I want him to find friends like those two boys, who used a Lego Batman shirt as an excuse to make a friend. Ones who don't care that Zane doesn't always speak well, often puts his pants on backwards, and occasionally hollers "Jiminy Crickets!" I want my son to have friends who accept him as he is for who he is, and then build on that.

But Zane will have to be the one to boldly go out there and make friends. So I worry.


  1. One of the most difficult parts of parenting D is my desire to help him cultivate healthy friendships. It amazes me that he can be as stubborn & assertive (aggressive at times) as he is, yet be victimized in so called friendships. There is a lot of, "give me xyz & I'll be your friend" in his life. He falls for it every time.

  2. So true - it is a hard thing to help a child do. Lading by example is often the best way - had not thought about the adult women wearing pink thing, but TOTALLY passing that along!

  3. it's a tricky one...but ultimately, I agree that we just can't make friends for our kids XXX

  4. Sounds like he has a good role model, Mom. :) When my son was little (he's 29 now) my husband worked for Hyatt Hotels and they moved us frequently, every 9-18 mos. I would literally take my son by the hand after we'd moved into a new neighborhood and go knock on doors looking for other kids his age. It sounds nuts, but it actually worked, and it gave me the opportunity to meet the parents at the same time. Within an hour he knew every kid on the block, and I had exchanged phone numbers with parents and chatted with them so our little ones wouldn't be off playing at a the home of a total stranger. I did it for my little boy; but I made some great friends in the bargain. :)

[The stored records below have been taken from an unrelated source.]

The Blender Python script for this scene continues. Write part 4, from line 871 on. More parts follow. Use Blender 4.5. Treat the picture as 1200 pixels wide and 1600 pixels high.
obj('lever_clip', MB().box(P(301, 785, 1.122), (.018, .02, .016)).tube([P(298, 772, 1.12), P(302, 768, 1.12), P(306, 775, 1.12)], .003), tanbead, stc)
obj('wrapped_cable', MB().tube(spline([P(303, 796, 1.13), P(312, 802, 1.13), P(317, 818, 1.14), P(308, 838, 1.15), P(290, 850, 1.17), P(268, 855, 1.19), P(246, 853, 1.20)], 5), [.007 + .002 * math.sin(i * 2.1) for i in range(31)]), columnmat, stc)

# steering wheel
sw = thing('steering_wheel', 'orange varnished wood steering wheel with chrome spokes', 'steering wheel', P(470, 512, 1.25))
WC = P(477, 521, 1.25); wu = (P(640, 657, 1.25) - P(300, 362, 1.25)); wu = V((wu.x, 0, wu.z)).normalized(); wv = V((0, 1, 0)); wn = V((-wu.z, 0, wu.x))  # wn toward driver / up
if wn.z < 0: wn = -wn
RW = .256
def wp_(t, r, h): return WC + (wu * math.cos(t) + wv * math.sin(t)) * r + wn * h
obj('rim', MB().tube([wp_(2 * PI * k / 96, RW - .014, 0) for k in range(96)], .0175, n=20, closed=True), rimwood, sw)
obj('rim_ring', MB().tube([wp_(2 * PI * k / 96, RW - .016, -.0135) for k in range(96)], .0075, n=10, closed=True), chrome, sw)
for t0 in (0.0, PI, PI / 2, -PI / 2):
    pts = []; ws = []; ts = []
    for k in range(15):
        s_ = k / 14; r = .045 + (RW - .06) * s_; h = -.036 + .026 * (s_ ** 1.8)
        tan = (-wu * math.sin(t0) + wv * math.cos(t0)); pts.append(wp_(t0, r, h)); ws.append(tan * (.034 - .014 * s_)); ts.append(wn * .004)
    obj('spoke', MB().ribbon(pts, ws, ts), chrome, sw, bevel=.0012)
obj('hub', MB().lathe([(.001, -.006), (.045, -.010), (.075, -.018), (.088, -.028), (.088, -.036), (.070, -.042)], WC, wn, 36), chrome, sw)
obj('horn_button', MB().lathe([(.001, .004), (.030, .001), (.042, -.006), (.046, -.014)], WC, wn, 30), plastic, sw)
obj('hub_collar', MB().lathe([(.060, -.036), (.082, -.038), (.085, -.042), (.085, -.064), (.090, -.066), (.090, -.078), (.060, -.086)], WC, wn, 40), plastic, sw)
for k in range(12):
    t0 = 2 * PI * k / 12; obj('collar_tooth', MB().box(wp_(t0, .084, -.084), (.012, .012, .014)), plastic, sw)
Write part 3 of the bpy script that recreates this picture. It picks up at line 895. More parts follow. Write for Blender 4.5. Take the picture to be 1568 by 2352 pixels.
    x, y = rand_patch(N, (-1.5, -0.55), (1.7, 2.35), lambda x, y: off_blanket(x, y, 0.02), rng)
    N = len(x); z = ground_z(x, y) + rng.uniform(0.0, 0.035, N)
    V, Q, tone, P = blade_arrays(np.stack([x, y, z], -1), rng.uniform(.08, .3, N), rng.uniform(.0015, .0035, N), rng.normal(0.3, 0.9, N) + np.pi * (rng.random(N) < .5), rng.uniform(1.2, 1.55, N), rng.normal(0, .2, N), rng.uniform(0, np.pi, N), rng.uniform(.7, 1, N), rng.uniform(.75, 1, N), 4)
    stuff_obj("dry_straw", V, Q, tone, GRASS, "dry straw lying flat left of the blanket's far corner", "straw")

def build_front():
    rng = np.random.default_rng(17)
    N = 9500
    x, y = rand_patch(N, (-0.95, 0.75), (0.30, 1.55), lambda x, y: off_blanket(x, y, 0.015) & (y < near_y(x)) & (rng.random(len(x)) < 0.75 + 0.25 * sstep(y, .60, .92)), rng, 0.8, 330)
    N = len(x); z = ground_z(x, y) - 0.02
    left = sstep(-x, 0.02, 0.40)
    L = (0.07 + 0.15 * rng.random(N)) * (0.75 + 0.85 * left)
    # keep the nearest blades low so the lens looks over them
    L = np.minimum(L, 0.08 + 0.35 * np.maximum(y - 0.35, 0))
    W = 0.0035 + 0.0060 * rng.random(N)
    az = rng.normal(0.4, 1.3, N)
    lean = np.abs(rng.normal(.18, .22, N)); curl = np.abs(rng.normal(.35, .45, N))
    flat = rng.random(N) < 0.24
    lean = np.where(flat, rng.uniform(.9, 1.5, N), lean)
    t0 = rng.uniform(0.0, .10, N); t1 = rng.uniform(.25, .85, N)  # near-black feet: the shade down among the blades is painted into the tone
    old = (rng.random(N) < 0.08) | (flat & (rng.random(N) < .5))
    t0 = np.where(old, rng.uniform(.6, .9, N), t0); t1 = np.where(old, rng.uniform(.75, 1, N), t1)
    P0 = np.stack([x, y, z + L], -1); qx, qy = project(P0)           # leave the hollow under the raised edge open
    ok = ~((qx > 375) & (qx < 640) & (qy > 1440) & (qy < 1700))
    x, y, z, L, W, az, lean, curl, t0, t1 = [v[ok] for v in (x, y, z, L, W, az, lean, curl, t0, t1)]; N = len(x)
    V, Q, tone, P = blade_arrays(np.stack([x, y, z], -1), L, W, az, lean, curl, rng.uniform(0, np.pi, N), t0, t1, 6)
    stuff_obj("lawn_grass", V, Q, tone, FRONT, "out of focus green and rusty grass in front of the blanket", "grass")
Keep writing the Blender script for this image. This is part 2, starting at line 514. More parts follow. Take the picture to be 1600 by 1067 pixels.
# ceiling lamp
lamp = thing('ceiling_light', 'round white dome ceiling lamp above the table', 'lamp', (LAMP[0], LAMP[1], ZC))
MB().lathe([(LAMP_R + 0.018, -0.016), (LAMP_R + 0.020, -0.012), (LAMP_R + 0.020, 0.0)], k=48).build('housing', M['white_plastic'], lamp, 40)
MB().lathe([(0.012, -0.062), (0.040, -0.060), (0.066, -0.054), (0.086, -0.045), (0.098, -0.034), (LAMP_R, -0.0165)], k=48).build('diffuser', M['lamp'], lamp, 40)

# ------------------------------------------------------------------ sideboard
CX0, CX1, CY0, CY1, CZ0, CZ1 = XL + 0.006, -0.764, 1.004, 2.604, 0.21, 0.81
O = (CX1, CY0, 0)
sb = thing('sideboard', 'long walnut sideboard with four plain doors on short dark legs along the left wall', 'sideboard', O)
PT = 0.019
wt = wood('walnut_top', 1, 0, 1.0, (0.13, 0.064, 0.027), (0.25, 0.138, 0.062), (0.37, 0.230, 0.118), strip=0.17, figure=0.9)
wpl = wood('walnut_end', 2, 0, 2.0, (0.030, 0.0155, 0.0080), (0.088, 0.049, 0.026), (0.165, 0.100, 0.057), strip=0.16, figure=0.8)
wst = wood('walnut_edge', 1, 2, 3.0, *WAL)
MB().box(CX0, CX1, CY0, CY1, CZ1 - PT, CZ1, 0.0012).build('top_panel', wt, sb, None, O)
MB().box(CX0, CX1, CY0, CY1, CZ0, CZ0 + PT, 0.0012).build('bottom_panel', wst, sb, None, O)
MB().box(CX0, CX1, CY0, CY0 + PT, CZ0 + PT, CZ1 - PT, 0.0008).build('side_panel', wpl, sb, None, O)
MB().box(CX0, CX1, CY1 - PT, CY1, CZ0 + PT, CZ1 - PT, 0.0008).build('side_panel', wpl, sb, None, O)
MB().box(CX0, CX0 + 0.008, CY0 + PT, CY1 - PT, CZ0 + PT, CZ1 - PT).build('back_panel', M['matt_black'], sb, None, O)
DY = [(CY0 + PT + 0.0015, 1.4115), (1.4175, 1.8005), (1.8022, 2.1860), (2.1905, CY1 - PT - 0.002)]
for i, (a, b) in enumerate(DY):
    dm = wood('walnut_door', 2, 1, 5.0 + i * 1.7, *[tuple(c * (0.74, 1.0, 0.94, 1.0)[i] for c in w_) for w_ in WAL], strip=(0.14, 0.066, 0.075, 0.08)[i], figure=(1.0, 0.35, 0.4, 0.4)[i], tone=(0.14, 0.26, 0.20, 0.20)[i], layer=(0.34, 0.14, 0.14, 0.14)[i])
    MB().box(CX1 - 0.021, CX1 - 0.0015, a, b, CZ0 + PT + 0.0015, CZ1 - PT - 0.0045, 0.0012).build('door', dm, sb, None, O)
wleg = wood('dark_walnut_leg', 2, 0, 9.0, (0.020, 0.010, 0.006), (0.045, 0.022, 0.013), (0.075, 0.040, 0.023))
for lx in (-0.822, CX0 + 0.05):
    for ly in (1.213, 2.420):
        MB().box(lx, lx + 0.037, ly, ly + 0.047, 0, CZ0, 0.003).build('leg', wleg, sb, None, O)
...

  5. My son turned 14 last week, and by some stroke of luck, he somehow learned to have great self-confidence (he so did not get that from me). This means that he can wear silly hats, say goofy things, have his shirt on inside out and backwards and apparently know that the right folks will love him just the same (ok, he certainly gets love from me, as I am sure your lucky little man does 25 hours a day!).